Aravindh Chithambaram becomes first Indian to qualify for Esports World Cup chess in Paris

Aravindh Chithambaram has become the first Indian chess grandmaster to qualify for an Esports World Cup, beating Serbia's Alexey Sarana in an Armageddon tiebreaker at the Road to EWC qualifier in Atlanta. The S8UL-signed Indian had to fight Sarana twice in the final. Sarana came up through the lower bracket, won the grand final 2-0 to reset the bracket, and lost the deciding Armageddon. Aravindh walked away with USD 15,000 and one of four Play-in spots for the EWC 2026 chess event in Paris in August.
The qualifier in Atlanta
The Road to EWC chess qualifier was held at DreamHack Atlanta from May 15 to 17 at the Georgia World Congress Center. It was one of the Road to EWC events for chess this cycle, with four berths on offer. Games were 10 minutes per player with no increment and Armageddon as the tiebreaker. Aravindh came through Group B with wins over Kyler Raines, Justin Liang, Oleksander Bortnyk and Christopher Yoo, edged Yoo again 2-1 in the upper-bracket semifinal, then took down Sarana 2-1 to reach the grand final.
The grand final itself was the tournament's longest act. Sarana came back from the lower bracket and beat Aravindh 2-0 in the first set, forcing the bracket reset. The deciding set went to Armageddon, in which Black has draw odds. Aravindh held the position and the qualification spot was his. Sarana walked away with USD 7,500 and a Play-in seat of his own. Andrey Esipenko and Liem Le took the other two qualifier spots in earlier brackets.
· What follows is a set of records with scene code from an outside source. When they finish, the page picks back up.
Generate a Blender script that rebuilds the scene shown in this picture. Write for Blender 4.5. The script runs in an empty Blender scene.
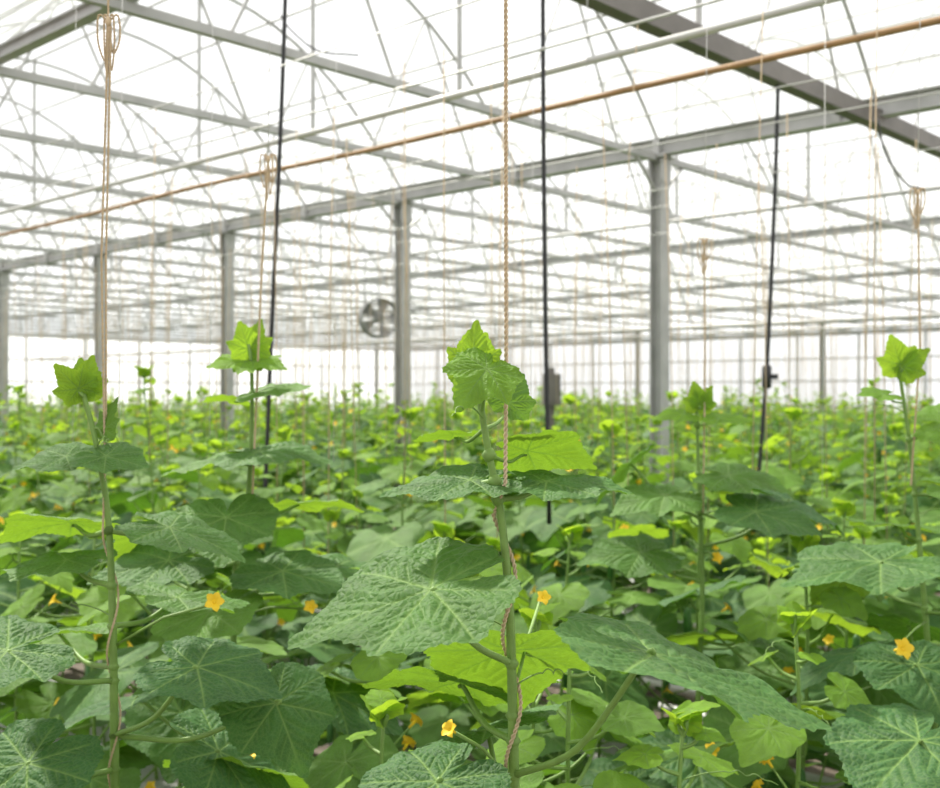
import bpy, math, random
import numpy as np
from mathutils import Vector, Matrix
random.seed(7); np.random.seed(7)
sc = bpy.context.scene
try:
    sc.view_settings.view_transform = 'Standard'
except Exception: pass
H0 = 1.70
ANG = math.radians(47)
CU = np.array([-math.sin(ANG), math.cos(ANG)])
CV = np.array([math.cos(ANG), math.sin(ANG)])
def G(u, d, z): 
    p = CU*u + CV*d
    return (p[0], p[1], z)

# ------------------------------------------------------------ materials
def newmat(name):
    m = bpy.data.materials.new(name); m.use_nodes = True
    nt = m.node_tree; nt.nodes.clear()
    return m, nt, nt.nodes, nt.links
def simple(name, col, rough=.5, metal=0., noise=0., nscale=8., bump=0., spec=.5):
    m, nt, N, L = newmat(name)
    o = N.new('ShaderNodeOutputMaterial'); b = N.new('ShaderNodeBsdfPrincipled')
    b.inputs['Roughness'].default_value = rough; b.inputs['Metallic'].default_value = metal
    b.inputs['Specular IOR Level'].default_value = spec
    L.new(b.outputs[0], o.inputs[0])
    tc = N.new('ShaderNodeTexCoord'); nz = N.new('ShaderNodeTexNoise')
    nz.inputs['Scale'].default_value = nscale; nz.inputs['Detail'].default_value = 5
    L.new(tc.outputs['Object'], nz.inputs['Vector'])
    mx = N.new('ShaderNodeMix'); mx.data_type = 'RGBA'
    mx.inputs[6].default_value = (*[c*(1-noise) for c in col], 1)
    mx.inputs[7].default_value = (*[min(1, c*(1+noise)) for c in col], 1)
    L.new(nz.outputs[0], mx.inputs[0]); L.new(mx.outputs[2], b.inputs['Base Color'])
    if bump:
        bp = N.new('ShaderNodeBump'); bp.inputs['Strength'].default_value = bump
        bp.inputs['Distance'].default_value = .01
        L.new(nz.outputs[0], bp.inputs['Height']); L.new(bp.outputs[0], b.inputs['Normal'])
    return m
M_steel = simple('galvanized_steel', (.42,.42,.41), .5, .1, .30, 6)
M_steel_d = simple('weathered_steel', (.17,.155,.14), .55, .1, .40, 5)
M_rail = simple('pale_rail', (.60,.60,.58), .45, .1, .15, 6)
M_brown = simple('rusty_brown_pipe', (.36,.21,.09), .6, .0, .35, 14)
M_black = simple('black_rubber', (.018,.018,.02), .5, 0, .2, 10)
M_cord = simple('jute_cord', (.54,.42,.27), .9, 0, .3, 120)
M_white = simple('white_plastic', (.45,.45,.44), .5, 0, .15, 3)
M_petal = simple('flower_petal', (.95,.60,.02), .6, 0, .15, 60)
M_fruit = simple('cucumber_skin', (.05,.16,.03), .45, 0, .4, 60, .3)

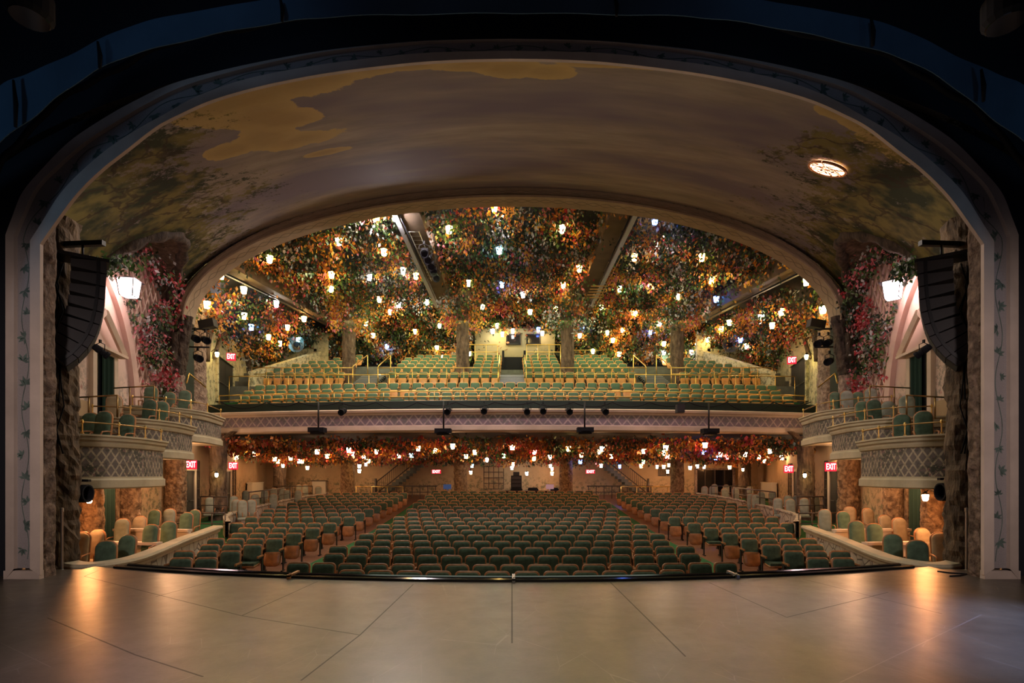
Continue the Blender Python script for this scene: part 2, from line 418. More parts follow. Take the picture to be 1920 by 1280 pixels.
# ---- footlight rail along the stage edge
def run(path, prof, mb, closed=False):
    """sweep a (offset, z) profile along a plan path"""
    rows = []; n = len(path)
    nrm = []
    for i in range(n):
        a = Vector(path[max(i-1, 0)][:2]); b = Vector(path[min(i+1, n-1)][:2]); t = (b-a).normalized(); nrm.append(Vector((t.y, -t.x)))
    for (o, z) in prof:
        rows.append([(path[i][0]+nrm[i].x*o, path[i][1]+nrm[i].y*o, z+(path[i][2] if len(path[i]) > 2 else 0)) for i in range(n)])
    mb.loft(rows)
xe = [-7.25+14.6*i/60 for i in range(61)]
plain('gloss_black', (.01, .009, .009), .12)
s = MB(); run([(x, edge_d(x)+.02) for x in xe], [(0.05, -.1), (0.05, .035), (0, .05), (-.05, .035), (-.05, -.01), (-.20, -.01), (-.20, .03), (-.235, .045), (-.27, .03), (-.27, -.12)], s)
t = s.build('stage_edge_rail', 'gloss_black'); tag(t, 'glossy black footlight rail curving along the front edge of the stage', 'rail')
# ---- proscenium frame from traced stations (left half, then mirrored)
ST = [((75, 1078), (58, 1066), (28, 1066), (10, 1086)), ((75, 457), (58, 452), (28, 443), (10, 440)), ((98, 424), (80, 418), (44, 404), (22, 408)), ((141, 366), (113, 366), (70, 352), (42, 360)),
      ((188, 319), (150, 326), (112, 309), (80, 315)), ((235, 282), (201, 282), (160, 268), (130, 265)), ((292, 238), (255, 246), (220, 229), (190, 224)), ((339, 213), (312, 214), (280, 194), (250, 190)),
      ((396, 188), (370, 182), (345, 163), (322, 157)), ((470, 166), (450, 153), (435, 136), (422, 130)), ((551, 148), (540, 133), (530, 114), (522, 109)), ((640, 133), (635, 118), (630, 96), (626, 92)),
      ((768, 118), (768, 103), (768, 81), (768, 78)), ((860, 112), (860, 98.5), (860, 76.5), (860, 74)), ((960, 110), (960, 97), (960, 75), (960, 72.5))]
PD = 8.7
def station_curve(k):
    pts = [P(a[k][0], a[k][1], PD) for a in ST]
    c = [pts[0]]+[lerp(pts[0], pts[1], i/8) for i in range(1, 8)]+cat_rom(pts[1:], 6)
    return c+[Vector((-p.x, p.y, p.z)) for p in c[-2::-1]]
I_, P2, P1, O_ = (station_curve(k) for k in range(4))
def off(c, dy, sc=1.0): return [(p[0]*sc, p[1]+dy, p[2]) for p in c]
s = MB(); s.loft([off(I_, .06), off(I_, 0), off(P2, -.02), off(P2, .05)]); s.loft([off(P1, .05), off(P1, -.02), off(O_, 0), off(O_, .3)])
# sills that close the two long panels
for sx in (-1, 1):
    s.box((sx*8.005, PD+.045, .06), (.585, .09, .15))
root = structure(s, 'wall_proscenium', 'frame_cream')
s = MB(); s.loft([off(P2, .045), off(P1, .045)])
# uv: metres along the curve (v) and across (u)
s.uv = [[(b, a) for a, b in q] for q in s.uv]
s.build('ivy_panel', 'ivy_panel', root, None)['label'] = 'recessed grey panel painted with trailing ivy'
# painted ivy: palmate leaves along a thin winding stem
plain('ivy_paint', (.085, .12, .105), .8, var=.5, vs=4)
Rv = random.Random(3); s = MB(); mid = [lerp(a, b, .5) for a, b in zip(P1, P2)]; wid = [(a-b).length for a, b in zip(P1, P2)]
acc = [0]
for i in range(1, len(mid)): acc.append(acc[-1]+(mid[i]-mid[i-1]).length)
def at_(t):
    k = max(1, min(len(acc)-1, int(np.searchsorted(acc, t)))); u = (t-acc[k-1])/max(1e-6, acc[k]-acc[k-1])
    return lerp(mid[k-1], mid[k], u), (mid[k]-mid[k-1]).normalized(), lerp(wid[k-1], wid[k], u)
t_ = .15; stem = []; j = 0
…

What the Play-in actually is
The Esports World Cup 2026 chess event runs from August 11 to 15 in Paris, with a total prize pool of USD 1.5 million across 22 players. The structure is three stages. The Play-in is the entry route, with eight players split into two groups of four playing GSL-format double-elimination matches, two games per series. The four advancers join 12 directly seeded players in a 16-player main-event group stage; the playoffs are a single-elimination bracket of eight, finishing in a best-of-three Grand Final.
Aravindh's win in Atlanta puts him into the Play-in, not directly into the main bracket. That detail matters when reading the headlines. Two more wins in Paris, in the Play-in itself, would put the Tamil Nadu grandmaster among the 16 main-event players competing for the title and the share of the prize pool that climbs steeply at that stage.
S8UL's third confirmed EWC title
The qualification is the third banner S8UL has secured for Paris in 2026. The Indian esports organisation already had its rosters in the Fortnite and Honor of Kings world events, both qualified earlier in the cycle. Chess is the discipline that lands hardest with a domestic audience. India's strongest junior generation since the Anand era is producing world-class players in real numbers, and the EWC's $1.5 million pool is one of the richest individual chess prizes ever offered.
Aravindh, ranked inside the world's top 40 by classical rating and a long-time fixture on the strong-open circuit in Europe, is not the household name that Gukesh, Pragg or Arjun are. He is the one who walks into Paris in August as India's first representative in this event. The second Indian to qualify, if one does, will follow. The first one is set.